WHAT IS NEEDED: Pull out each line of the data that includes the word "script".

[Scenes as source code]
** BEGIN **
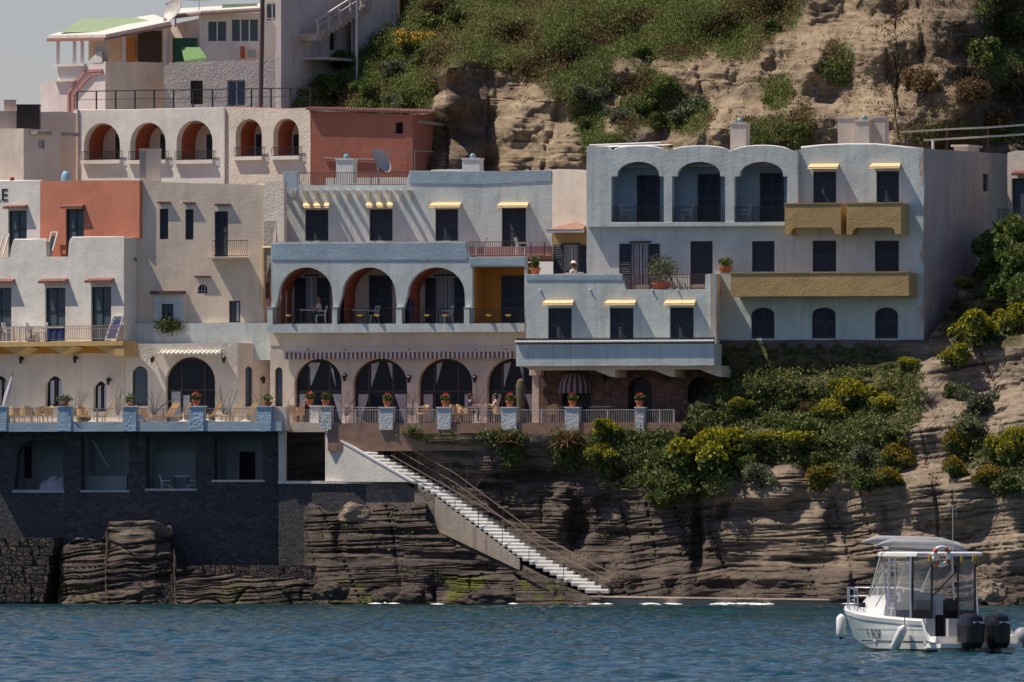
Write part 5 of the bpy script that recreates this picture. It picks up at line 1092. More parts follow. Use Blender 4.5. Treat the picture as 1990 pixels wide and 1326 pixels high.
def low_disp(x, y, z, a, b_):
    amp = min(1, max(0, (a-585)/40)); top = min(1, max(.12, (b_-(842 if a < 1320 else 675))/(60 if a < 1320 else 120))) if a < 1780 else 1
    bx = x+.6*noise.noise(Vector((x*.2, 11, z*.3))); flt = .34*math.sin(math.floor(bx/2.7)*12.9)
    s1 = strata(x, z+flt, 'low'); s2 = strata(x+50, z+flt*.5, 'low', 5.2); md = .55+.9*abs(noise.noise(Vector((x*.12, 20, z*.16))))
    gv = max(0, 1-abs(s1+.05)/.10)*.34*md+max(0, 1-abs(s2)/.12)*.15*md
    g = fbm(Vector((x*.15, y*.05, z*.14)), 3)+.35*noise.noise(Vector((x*.5, 6, z*.9)))+.16*noise.noise(Vector((x*1.2, 16, z*1.7))); cr = max(0, 1-abs(noise.noise(Vector((x*.55+z*.12, 31, z*.10))))/.035)*.3*(noise.noise(Vector((x*.2, 41, z*.3))) > -.05)
    car = 0.0
    if a > 590:
        for cx_, cy_, rx, ry, k in CARVE:
            if abs(a-cx_) < rx*1.7 and abs(b_-cy_) < ry*1.7: e = math.hypot((a-cx_)/rx, (b_-cy_)/ry)+.35*noise.noise(Vector((a*.05, b_*.07, 3))); car += k/(1+math.exp((e-1)*6))
        if 1190 < a < 1650: car -= .75/(1+math.exp(-(b_-1116-4*math.sin(a*.03))*.7))*min(1, (a-1190)/30)
    stair = .35 if (a < 1172 and -60 < b_-float(np.interp(a, SXP, SYP)) < 40) else 1.0
    n = max(-.5, min(.5, s1))
    d = -(n*.16*md+s2*.07+g*.55)*amp*top*stair+(gv+cr)*amp*top*stair+car*amp*stair
    return (0.08*noise.noise(Vector((x, z, 5))), d, .06*n*amp*top*stair)
CARVE = [(1128, 1020, 26, 42, 1.5), (1178, 985, 26, 30, .8), (1030, 925, 70, 12, .9), (960, 945, 34, 9, .7), (1356, 1050, 11, 66, 1.1), (1250, 1038, 42, 10, .5), (1312, 1140, 15, 20, .8), (1440, 1138, 70, 9, .6), (1625, 1015, 20, 42, .7), (1550, 1090, 60, 6, .4), (1738, 1010, 24, 42, .7), (1410, 985, 7, 22, .5), (1840, 1040, 60, 26, .7), (1900, 1100, 40, 26, .8), (1005, 1105, 68, 20, .9), (930, 1058, 60, 6, .4), (800, 1035, 90, 5, .35), (720, 1075, 70, 6, .35), (870, 1082, 120, 6, .4), (660, 1050, 12, 30, .5), (850, 1150, 20, 25, .6), (735, 1155, 22, 12, .4), (1092, 990, 22, 48, -.7), (1310, 1095, 36, 22, -.5), (1480, 968, 60, 10, -.5), (1400, 962, 18, 20, -.4), (880, 870, 60, 8, .4), (800, 900, 14, 26, .5), (1000, 985, 40, 18, -.3), (1700, 1060, 30, 30, -.4)]
def topf(a): return float(np.interp(a, [540, 1318, 1322, 1396, 1400, 1795, 1810, 1850, 1900, 1960, 2090], [842, 842, 836, 700, 668, 668, 650, 590, 515, 440, 420]))
low = Relief(540, 2090, 420, 300, topf, lambda a: 1215, low_depth, low_disp)
PX, PY = low.px, low.py
nz = np.array([[noise.noise(Vector((a*.012, b_*.014, 1.5)))+.5*noise.noise(Vector((a*.04, b_*.04, 8))) for a, b_ in zip(ra, rb)] for ra, rb in zip(PX, PY)])
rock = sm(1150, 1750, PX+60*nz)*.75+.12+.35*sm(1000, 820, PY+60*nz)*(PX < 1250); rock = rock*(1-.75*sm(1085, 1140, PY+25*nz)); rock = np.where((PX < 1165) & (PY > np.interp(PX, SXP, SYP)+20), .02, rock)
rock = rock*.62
rock = np.clip(rock+.7*sm(1665, 1720, PX+30*nz)*(PY < 1100)+.6*(sm(1380, 1420, PX)*(1-sm(1600, 1660, PX))*sm(30, 12, np.abs(PY-955+20*nz)))+.3*sm(1380, 1440, PX)*(PY < 1100), 0, 1)
cov = np.zeros_like(PX)
def blob(c, x0, y0, rx, ry, k=1.0): return np.maximum(c, k*(1-sm(.6, 1.25, np.hypot((PX-x0)/rx, (PY-y0)/ry)+.35*nz)))
for bl in ((1450, 760, 110, 70), (1600, 780, 150, 90), (1450, 850, 120, 80), (1600, 860, 150, 60), (1720, 760, 80, 90), (1250, 880, 120, 70), (1330, 900, 120, 70), (1120, 870, 50, 50, .8), (1000, 870, 30, 40, .7), (1850, 620, 40, 40), (1960, 520, 80, 120), (1920, 640, 70, 50), (1880, 860, 40, 60, .7), (1960, 900, 60, 70, .7), (1700, 900, 80, 50, .8), (820, 845, 60, 12, .7), (960, 845, 60, 12, .6), (1560, 700, 240, 45)): cov = blob(cov, *bl)
alg = sm(.2, .55, nz+.25)*(PY > 1122)*(PY < 1172)*(PX < 1110)*(PX > 640)
growth = np.stack([cov, alg*.9, cov*0], -1)
M_ROCK = rockmat('layered_tuff', (.20, .15, .108), (.56, .44, .32), (.050, .040, .036), (.20, .155, .128), (.35, .35, 3.6))
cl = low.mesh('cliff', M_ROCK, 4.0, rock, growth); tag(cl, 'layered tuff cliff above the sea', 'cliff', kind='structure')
# ------------------------------------------------------------------ upper hillside
UPC = [(560, 300, 24), (600, 215, 22.5), (640, 190, 24), (640, 120, 31), (700, 215, 20.6), (700, 150, 24.4), (700, 70, 28.6), (745, 95, 26.8), (745, 30, 32), (790, 215, 19), (790, 100, 25), (850, 240, 16.5), (835, 180, 17.5), (850, 120, 20), (850, 40, 28), (850, -110, 42), (560, -110, 50), (640, 0, 38),
 (868, 200, 13.6), (872, 330, 12.8), (872, 140, 14.6), (940, 330, 15.4), (940, 220, 16.2), (940, 140, 17.4), (1000, 330, 11.5), (1000, 250, 12.6), (1000, 130, 17), (1000, 60, 22), (1000, -20, 29), (1080, 330, 10.2), (1100, 200, 14), (1100, 100, 18), (1200, 290, 9.5), (1200, 150, 14.5), (1200, 50, 21), (1200, -60, 30), (1300, 200, 12.3), (1400, 280, 8.6), (1400, 150, 13), (1400, 60, 17.6), (1400, -60, 26), (1500, 280, 7.6), (1500, 120, 12.4), (1500, 0, 17), (1600, 270, 6.6), (1600, 150, 10), (1600, 0, 14.5), (1600, -110, 19), (1720, 260, 5.4), (1720, 120, 9), (1720, 0, 12), (1800, 230, 5.4), (1860, 200, 5.6), (1850, 60, 8.5), (1870, -60, 12), (1890, 150, 8), (1960, 200, 11.5), (1960, 60, 14), (2090, 150, 14), (2090, 0, 16), (2090, -110, 20), (1750, 285, 4.2), (1850, 300, 6.5), (1990, 300, 7), (2090, 320, 6), (1200, 420, 9), (1600, 420, 6.2), (900, 420, 12), (1990, 430, 6)]
fu = idw(UPC, .9)
def up_disp(x, y, z, a, b_):
    veg = cover_up(a, b_); n = .5*strata(x, z, -.05, 1.9)+.6*strata(x+30, z, -.08, 4.5); gv = max(0, 1-abs(strata(x+9, z, -.05, 2.6))/.1)*.2*(a < 1180)+max(0, 1-abs(noise.noise(Vector((x*.8, 3, z*.9))))/.05)*.16; rb = (noise.noise(Vector((x*2.3, 5, z*.25)))*.22 if a < 1200 and b_ < 270 else 0); g = fbm(Vector((x*.2, y*.08, z*.16)), 5); r = abs(noise.noise(Vector((x*.42, 9, z*.12)))); q = noise.noise(Vector((x*.9, 2, z*1.1)))+.7*noise.noise(Vector((x*1.9, 2, z*1.5)))
    k = 1-.6*veg; d = -(n*.14*k+g*1.15+q*.30*k+rb*k+.14*k*noise.noise(Vector((x*3.4, 2, z*3.1))))+.5*k*(.16-min(.16, r))/.16+gv*k
    if 868 < a < 948 and b_ > 135: d *= .3
    return (0.15*q, d, .15*n*k)
def cover_up(a, b_):
    w = noise.noise(Vector((a*.008, b_*.01, 4)))*60+noise.noise(Vector((a*.03, b_*.03, 14)))*26
    if a < 862-.1*b_: return 1.0 if b_ < 330 else 0
    lim = float(np.interp(a, [860, 900, 1000, 1080, 1130, 1160, 1200, 1330, 1400, 1480, 1545, 1600, 1700, 1990], [150, 135, 130, 175, 235, 205, 120, 110, 95, 85, 40, -60, -100, -100]))
    v = 1/(1+math.exp((b_-lim-w*.7)/9))
    for x0, y0, rx, ry in ((1150, 240, 30, 60), (1275, 190, 60, 45), (1330, 230, 50, 45), (1230, 225, 45, 40), (1480, 255, 60, 30), (1560, 250, 25, 45), (1440, 50, 70, 60), (1510, 185, 25, 30), (1630, 120, 30, 40), (1950, 60, 50, 150), (1900, 265, 130, 22), (1180, 275, 30, 14)):
        e = math.hypot((a-x0)/rx, (b_-y0)/ry)+w*.009; v = max(v, .85*(1/(1+math.exp((e-1)*7))))
    return v
up = Relief(555, 2095, 420, 200, lambda a: -115, lambda a: 330 if a < 1740 else 420, lambda p, q: fu(p, q), up_disp)
cu_ = np.array([[cover_up(a, b_) for a, b_ in zip(ra, rb)] for ra, rb in zip(up.px, up.py)])
nzu = np.array([[noise.noise(Vector((a*.015, b_*.015, 6.5))) for a, b_ in zip(ra, rb)] for ra, rb in zip(up.px, up.py)])
rk = np.clip(.85+.3*nzu-.55*sm(1700, 1900, up.px), 0.1, 1); rk = np.where((up.px > 866) & (up.px < 945), .35, rk)  # shade of the cliff's right-facing faces painted in as darker rock
M_ROCK2 = rockmat('pale_tuff', (.23, .165, .11), (.58, .45, .30), (.05, .035, .028), (.15, .11, .09), (.35, .35, 1.9))
hl = up.mesh('hillside', M_ROCK2, 14.0, rk, np.stack([cu_, cu_*0, cu_*0], -1)); tag(hl, 'tuff cliff and grassy hillside behind the houses', 'hillside', kind='structure')
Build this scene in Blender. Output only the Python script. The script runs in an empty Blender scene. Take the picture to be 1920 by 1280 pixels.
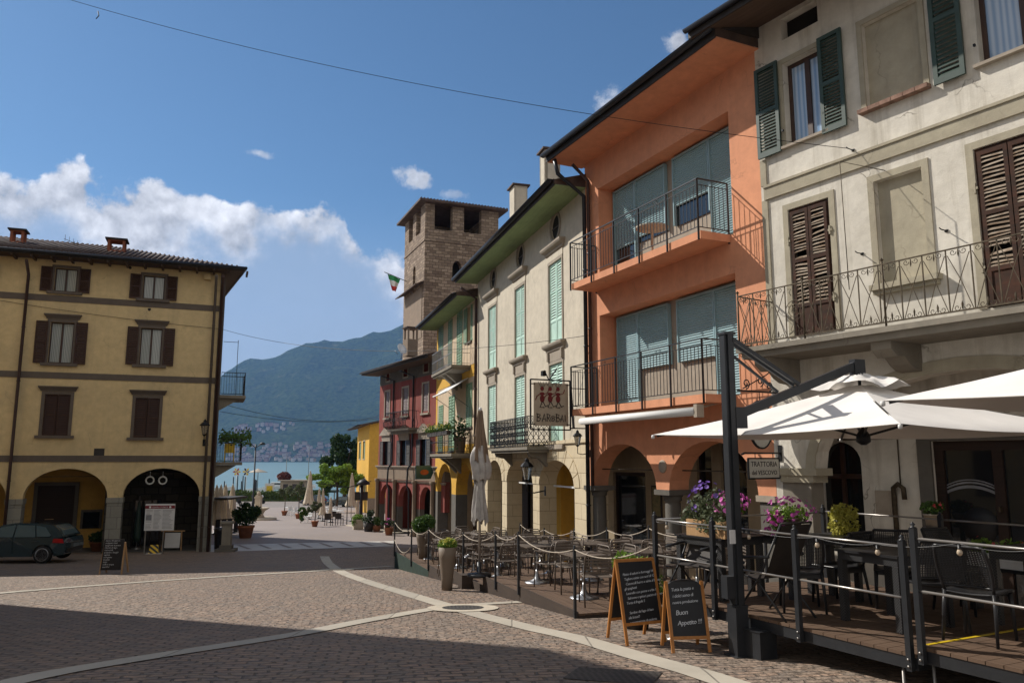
EXPO = 0.28; SUNE = 5.0; SKYS = .074
CLOUD = (.74,.74,.76); CLOUD2 = (.30,.38,.50)
HAZE = .75e-4; HAZEC = (.26,.50,1,1)
import bpy, math, random
from math import sin, cos, pi, radians, atan, atan2, sqrt
from mathutils import Vector, Matrix
from mathutils.geometry import delaunay_2d_cdt
random.seed(11)
S = bpy.context.scene
COL = S.collection
FPX = 1460.0; HZ = 862.0
TH = atan((HZ - 640) / FPX)

# ---------------------------------------------------------------- camera geometry used to survey the square
def ray(u, v):
    X = u - 960.0; U = 640.0 - v
    return Vector((X, FPX * cos(TH) - U * sin(TH), FPX * sin(TH) + U * cos(TH)))
def at(u, v, y):
    d = ray(u, v); return d * (y / d.y)
def onz(u, v, z):
    d = ray(u, v); return d * (z / d.z)
GP = [(-60, -1.2), (0, -1.62), (8, -2.05), (12.5, -2.42), (17.5, -2.8), (30, -3.8), (35.5, -4.02), (50, -4.3), (115, -6.6), (136, -6.6)]
def gz(y):
    for (a, za), (b, zb) in zip(GP, GP[1:]):
        if y <= b: return za + (zb - za) * (y - a) / (b - a)
    return GP[-1][1]
def gnd(u, v, lift=0.0):
    d = ray(u, v); lo, hi = 1.0, 136.0
    s = -d.z / d.y
    for _ in range(50):
        m = (lo + hi) / 2
        if s * m > -gz(m): hi = m
        else: lo = m
    p = d * (lo / d.y); p.z = gz(p.y) + lift
    return p

# ---------------------------------------------------------------- mesh builder
def inpoly(x, y, l):
    c = False
    for i in range(len(l)):
        a, b = l[i-1], l[i]
        if (a[1] > y) != (b[1] > y) and x < (b[0]-a[0])*(y-a[1])/(b[1]-a[1]) + a[0]: c = not c
    return c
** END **
RESULT FOR THIS TASK:
Write part 5 of the bpy script that recreates this picture. It picks up at line 1092. More parts follow. Use Blender 4.5. Treat the picture as 1990 pixels wide and 1326 pixels high.
Build this scene in Blender. Output only the Python script. The script runs in an empty Blender scene. Take the picture to be 1920 by 1280 pixels.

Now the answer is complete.